> _Directions_:
Pick out each line below containing "Blender".

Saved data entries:
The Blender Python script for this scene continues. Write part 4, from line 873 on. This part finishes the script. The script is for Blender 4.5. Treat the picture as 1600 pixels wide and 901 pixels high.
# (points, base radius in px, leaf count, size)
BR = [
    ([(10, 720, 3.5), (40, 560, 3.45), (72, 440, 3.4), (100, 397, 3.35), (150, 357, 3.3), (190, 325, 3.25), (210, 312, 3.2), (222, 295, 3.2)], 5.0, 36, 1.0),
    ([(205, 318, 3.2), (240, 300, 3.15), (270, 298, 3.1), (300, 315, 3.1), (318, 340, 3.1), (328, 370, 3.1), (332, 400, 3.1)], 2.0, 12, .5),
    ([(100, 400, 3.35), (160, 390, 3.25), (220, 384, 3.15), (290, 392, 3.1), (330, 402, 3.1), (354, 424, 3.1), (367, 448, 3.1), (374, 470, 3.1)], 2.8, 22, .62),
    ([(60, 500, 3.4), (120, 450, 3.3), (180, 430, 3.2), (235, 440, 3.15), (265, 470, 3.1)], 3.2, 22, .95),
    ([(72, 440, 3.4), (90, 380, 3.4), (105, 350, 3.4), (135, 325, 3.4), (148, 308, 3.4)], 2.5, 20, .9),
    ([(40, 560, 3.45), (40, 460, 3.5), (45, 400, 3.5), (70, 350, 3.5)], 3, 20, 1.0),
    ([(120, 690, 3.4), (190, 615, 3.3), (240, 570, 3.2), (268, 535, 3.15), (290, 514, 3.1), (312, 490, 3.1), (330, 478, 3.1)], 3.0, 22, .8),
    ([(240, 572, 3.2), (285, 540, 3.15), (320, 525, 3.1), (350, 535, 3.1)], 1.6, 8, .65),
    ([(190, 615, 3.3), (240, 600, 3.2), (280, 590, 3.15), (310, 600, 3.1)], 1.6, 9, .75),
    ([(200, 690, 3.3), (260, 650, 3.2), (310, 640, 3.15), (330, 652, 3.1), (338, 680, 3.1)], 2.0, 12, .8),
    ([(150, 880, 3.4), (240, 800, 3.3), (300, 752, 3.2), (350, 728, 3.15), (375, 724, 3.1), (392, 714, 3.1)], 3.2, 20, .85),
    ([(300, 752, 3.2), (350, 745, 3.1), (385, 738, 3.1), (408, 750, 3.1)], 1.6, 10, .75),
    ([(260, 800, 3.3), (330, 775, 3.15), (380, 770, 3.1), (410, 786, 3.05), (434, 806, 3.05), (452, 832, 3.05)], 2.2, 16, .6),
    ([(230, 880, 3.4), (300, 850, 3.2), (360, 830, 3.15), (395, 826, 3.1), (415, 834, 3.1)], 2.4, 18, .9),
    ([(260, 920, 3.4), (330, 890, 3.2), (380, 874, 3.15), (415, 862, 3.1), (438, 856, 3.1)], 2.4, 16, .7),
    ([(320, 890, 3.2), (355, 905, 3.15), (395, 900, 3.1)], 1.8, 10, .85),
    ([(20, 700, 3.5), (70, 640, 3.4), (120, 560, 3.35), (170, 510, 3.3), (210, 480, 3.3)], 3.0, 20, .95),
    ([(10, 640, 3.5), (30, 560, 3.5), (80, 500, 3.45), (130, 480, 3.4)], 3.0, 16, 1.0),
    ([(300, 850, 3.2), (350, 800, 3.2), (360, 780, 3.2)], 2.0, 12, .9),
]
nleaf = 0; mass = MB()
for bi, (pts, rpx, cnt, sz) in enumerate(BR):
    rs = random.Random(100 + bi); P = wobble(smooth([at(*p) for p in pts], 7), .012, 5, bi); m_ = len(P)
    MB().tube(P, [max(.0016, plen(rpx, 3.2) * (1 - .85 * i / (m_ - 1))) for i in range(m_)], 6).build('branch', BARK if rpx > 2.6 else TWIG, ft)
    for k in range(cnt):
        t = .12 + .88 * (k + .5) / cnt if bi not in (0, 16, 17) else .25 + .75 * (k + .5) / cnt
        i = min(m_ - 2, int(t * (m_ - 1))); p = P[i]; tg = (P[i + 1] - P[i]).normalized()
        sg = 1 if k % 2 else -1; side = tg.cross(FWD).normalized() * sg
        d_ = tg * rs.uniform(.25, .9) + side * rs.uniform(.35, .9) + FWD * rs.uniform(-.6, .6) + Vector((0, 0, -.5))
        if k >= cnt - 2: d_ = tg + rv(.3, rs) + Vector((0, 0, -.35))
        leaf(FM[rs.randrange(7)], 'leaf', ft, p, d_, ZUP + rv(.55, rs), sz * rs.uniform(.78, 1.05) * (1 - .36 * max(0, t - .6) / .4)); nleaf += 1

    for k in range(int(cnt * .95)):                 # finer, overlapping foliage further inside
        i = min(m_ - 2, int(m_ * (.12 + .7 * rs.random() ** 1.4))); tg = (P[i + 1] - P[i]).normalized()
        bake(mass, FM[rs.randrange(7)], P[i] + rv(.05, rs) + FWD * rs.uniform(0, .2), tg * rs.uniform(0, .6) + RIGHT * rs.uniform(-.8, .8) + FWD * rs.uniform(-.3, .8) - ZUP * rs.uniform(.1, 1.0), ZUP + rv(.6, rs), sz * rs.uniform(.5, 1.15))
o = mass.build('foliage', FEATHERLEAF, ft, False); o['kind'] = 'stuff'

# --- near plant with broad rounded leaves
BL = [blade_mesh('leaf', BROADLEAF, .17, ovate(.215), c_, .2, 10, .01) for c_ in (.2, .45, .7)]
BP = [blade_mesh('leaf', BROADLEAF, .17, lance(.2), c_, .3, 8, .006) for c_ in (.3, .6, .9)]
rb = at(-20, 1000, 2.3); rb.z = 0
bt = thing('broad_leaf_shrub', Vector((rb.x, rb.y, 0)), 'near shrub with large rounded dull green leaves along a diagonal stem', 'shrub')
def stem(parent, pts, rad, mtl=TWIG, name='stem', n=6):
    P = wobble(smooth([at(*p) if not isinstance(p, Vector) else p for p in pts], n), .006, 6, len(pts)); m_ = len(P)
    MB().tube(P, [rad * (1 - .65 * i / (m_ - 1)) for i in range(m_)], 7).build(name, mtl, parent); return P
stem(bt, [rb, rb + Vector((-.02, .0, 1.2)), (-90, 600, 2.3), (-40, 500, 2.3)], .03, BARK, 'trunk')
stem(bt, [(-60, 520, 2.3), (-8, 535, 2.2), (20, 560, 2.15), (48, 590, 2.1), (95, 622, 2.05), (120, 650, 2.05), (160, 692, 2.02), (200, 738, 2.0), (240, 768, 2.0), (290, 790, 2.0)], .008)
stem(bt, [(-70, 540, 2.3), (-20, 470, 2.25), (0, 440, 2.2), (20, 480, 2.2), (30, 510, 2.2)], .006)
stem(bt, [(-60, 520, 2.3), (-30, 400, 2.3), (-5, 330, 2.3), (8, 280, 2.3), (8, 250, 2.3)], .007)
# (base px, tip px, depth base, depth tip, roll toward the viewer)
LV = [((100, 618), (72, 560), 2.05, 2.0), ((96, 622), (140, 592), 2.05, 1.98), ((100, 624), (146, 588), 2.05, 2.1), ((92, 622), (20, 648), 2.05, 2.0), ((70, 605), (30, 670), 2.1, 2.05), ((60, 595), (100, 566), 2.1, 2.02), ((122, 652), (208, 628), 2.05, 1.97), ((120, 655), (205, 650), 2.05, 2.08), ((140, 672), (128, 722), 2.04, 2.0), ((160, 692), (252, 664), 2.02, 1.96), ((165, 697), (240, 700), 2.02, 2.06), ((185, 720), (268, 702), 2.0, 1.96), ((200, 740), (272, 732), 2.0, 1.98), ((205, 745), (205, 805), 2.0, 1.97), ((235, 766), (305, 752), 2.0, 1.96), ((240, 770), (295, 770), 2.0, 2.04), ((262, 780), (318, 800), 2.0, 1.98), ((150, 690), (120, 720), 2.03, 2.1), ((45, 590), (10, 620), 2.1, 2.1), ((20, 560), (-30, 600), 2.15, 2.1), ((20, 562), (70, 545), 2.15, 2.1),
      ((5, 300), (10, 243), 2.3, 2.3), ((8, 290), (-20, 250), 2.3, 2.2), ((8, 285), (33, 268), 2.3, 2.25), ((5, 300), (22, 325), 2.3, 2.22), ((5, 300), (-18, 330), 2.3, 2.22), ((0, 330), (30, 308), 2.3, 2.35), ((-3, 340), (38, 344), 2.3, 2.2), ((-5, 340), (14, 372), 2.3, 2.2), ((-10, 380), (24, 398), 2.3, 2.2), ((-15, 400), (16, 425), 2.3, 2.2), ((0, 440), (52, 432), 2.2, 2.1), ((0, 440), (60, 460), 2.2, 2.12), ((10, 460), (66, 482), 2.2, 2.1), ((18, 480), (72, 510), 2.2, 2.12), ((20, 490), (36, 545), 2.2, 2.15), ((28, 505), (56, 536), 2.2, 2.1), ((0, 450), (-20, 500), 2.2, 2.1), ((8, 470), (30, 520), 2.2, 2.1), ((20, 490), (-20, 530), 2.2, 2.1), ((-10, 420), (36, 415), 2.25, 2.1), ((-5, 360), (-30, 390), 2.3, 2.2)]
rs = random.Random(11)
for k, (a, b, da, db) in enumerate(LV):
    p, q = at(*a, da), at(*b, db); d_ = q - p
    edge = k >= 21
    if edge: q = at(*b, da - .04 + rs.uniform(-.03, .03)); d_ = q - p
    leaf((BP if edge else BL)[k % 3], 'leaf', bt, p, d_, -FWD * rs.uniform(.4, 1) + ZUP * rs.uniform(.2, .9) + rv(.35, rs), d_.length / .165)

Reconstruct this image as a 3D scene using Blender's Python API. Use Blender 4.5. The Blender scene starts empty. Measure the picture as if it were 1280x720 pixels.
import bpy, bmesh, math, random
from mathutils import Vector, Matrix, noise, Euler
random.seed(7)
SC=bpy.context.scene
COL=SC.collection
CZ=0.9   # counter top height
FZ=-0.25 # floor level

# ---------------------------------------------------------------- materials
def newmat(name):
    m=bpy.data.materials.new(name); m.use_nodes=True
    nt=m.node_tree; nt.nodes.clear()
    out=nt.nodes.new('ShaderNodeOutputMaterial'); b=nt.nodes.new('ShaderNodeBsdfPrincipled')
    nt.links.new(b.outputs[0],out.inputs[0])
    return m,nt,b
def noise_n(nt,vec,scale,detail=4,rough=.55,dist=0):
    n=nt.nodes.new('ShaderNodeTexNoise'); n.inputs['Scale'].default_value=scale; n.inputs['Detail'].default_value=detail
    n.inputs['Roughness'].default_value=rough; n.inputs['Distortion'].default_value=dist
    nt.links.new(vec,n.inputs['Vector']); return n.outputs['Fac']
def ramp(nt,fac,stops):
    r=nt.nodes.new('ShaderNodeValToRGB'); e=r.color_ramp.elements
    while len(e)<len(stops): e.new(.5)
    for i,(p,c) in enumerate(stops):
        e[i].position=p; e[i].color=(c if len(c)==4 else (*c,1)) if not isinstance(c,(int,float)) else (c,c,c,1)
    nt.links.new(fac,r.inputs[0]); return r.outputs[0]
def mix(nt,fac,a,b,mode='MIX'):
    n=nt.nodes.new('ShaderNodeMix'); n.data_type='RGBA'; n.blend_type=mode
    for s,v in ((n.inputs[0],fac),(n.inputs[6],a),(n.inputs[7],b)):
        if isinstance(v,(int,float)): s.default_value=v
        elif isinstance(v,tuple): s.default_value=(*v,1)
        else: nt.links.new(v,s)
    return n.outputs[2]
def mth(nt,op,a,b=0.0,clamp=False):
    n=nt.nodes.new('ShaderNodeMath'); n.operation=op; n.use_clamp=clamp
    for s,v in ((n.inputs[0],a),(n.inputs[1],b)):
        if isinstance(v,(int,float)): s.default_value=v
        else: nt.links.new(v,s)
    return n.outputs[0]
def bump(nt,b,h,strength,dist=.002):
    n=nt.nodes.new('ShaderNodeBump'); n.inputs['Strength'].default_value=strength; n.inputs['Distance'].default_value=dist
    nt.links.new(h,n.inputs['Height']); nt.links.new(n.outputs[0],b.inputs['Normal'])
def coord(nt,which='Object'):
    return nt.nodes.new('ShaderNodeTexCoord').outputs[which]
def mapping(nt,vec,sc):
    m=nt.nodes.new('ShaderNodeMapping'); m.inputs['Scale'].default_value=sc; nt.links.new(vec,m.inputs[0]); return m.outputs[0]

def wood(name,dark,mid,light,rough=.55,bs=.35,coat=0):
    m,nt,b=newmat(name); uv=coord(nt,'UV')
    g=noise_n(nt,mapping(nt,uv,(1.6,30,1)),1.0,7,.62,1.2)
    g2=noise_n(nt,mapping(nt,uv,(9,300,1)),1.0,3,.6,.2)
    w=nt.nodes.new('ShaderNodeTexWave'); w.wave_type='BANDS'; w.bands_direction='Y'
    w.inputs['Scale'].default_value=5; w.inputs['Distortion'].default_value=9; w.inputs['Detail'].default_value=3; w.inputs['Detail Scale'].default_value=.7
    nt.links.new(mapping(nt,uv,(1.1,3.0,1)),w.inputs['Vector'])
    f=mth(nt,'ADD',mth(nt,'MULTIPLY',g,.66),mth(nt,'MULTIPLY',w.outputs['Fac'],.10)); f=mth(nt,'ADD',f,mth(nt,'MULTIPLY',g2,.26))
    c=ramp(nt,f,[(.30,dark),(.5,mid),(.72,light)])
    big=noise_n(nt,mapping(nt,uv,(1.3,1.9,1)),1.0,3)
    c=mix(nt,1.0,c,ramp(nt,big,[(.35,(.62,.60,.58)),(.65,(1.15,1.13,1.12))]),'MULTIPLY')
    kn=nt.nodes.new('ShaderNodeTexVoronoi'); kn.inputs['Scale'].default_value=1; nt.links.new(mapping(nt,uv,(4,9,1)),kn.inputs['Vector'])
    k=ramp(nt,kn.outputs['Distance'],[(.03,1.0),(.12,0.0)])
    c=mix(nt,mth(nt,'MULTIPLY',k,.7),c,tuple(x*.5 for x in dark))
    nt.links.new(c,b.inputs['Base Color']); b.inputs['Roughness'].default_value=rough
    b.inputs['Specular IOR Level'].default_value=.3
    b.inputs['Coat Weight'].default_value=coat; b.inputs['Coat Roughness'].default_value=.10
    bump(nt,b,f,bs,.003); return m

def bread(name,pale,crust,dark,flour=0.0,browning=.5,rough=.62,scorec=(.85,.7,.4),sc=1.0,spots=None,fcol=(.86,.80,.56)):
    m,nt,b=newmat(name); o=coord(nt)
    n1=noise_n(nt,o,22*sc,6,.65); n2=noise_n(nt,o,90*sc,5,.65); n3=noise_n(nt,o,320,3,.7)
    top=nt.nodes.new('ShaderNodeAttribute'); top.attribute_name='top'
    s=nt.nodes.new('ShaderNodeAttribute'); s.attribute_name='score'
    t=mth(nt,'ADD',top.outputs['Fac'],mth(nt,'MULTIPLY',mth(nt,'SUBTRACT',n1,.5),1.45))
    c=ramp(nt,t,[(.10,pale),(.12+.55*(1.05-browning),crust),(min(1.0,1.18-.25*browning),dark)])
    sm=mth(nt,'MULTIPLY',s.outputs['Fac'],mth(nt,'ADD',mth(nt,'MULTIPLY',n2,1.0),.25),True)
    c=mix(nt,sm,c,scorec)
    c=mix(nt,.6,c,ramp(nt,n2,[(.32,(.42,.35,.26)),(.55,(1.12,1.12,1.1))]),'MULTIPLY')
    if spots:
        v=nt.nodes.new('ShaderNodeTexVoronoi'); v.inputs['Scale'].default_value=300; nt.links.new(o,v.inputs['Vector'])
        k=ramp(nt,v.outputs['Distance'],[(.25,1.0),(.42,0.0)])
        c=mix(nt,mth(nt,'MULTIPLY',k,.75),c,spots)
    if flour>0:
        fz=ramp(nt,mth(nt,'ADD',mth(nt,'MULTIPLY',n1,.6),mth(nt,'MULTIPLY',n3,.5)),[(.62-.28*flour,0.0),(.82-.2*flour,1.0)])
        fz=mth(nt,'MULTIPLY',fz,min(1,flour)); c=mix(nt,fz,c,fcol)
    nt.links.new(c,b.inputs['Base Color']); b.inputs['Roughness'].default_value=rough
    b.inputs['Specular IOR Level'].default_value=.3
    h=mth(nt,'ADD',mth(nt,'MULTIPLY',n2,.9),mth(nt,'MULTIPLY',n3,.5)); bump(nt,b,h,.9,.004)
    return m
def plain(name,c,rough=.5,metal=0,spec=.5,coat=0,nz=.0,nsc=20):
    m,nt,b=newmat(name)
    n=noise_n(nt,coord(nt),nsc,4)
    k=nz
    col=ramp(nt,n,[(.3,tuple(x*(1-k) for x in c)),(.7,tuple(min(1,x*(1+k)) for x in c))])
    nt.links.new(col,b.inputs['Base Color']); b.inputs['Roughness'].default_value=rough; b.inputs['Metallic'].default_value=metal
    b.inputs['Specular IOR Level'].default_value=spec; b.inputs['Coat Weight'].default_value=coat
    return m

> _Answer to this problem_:
The Blender Python script for this scene continues. Write part 4, from line 873 on. This part finishes the script. The script is for Blender 4.5. Treat the picture as 1600 pixels wide and 901 pixels high.
Reconstruct this image as a 3D scene using Blender's Python API. Use Blender 4.5. The Blender scene starts empty. Measure the picture as if it were 1280x720 pixels.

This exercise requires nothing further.